GHARIB: Wall Street would like to see you sell your NBC TV units. You keep saying no. So NBC prime-time is in last place. The writers' strike, I'm sure, has not helped. What is it going to take to turn things around at NBC?
IMMELT: I like the elements of the business today. I think the industry is profitable. It's more global than it has been before. In 2008 we've got the Olympics and the elections, both of which are good for NBC Universal. So I think we're in a good cycle right now. It's a good fit inside the company and I'm convinced that the company is in better shape with NBC than without NBC particularly in the cycle we're in today.
GHARIB: How much will broadcasting the Olympics in Beijing this summer boost profits at NBC?
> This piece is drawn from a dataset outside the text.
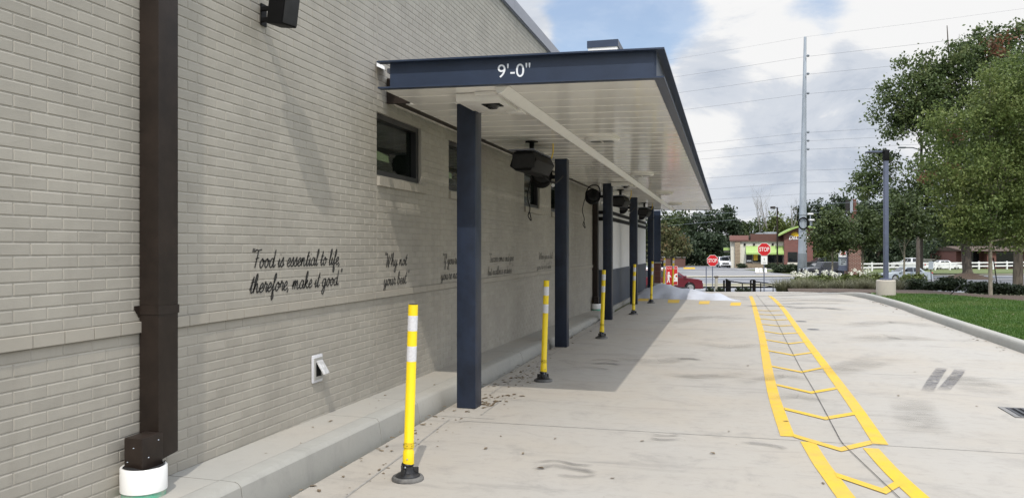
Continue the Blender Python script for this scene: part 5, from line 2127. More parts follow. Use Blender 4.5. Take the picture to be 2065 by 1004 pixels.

IMMELT: I would say that the summer Olympics will make at NBC $50, $100 million, something like that, just on the network and in the system profit, it's probably two or three times that. So it's a great - it's a great global franchise for GE and for NBC.
GHARIB: Looking a little bit at China, there's a point at which the easy-- making easy money is over and the competitors really start to come in. Are you seeing that pressure yet?
IMMELT: I kind of agree with your thesis, basically which says the early - the last four or five years I think were all easy revenue growth in China. There's going to be a lot of growth out there, but it's only going to be for people that are willing to do the hard work of localizing, of being more indigenous in the economy there. And that's what GE's always done.
GHARIB: Jeff, from everything you're saying you sound so upbeat in saying that all of GE's businesses keep getting better. But the markets aren't responding to that. Why is it?
IMMELT: You know, I think big companies have been unloved the last four or five years. It's not just GE. You're going to get, you know, peaks and valleys with the stock. But the underlying strength in the company is very strong. We're back down to trading at a P/E ratio that's closer to our historic P/E ratio. I think there's only upside for investors in terms of where we sit today, particularly who the company is the cycle we're in, this is a good time for GE.
GHARIB: Jeff, thank you so much, as always, such a great pleasure to see you.
IMMELT: Thanks, Susie. Good seeing you, thanks.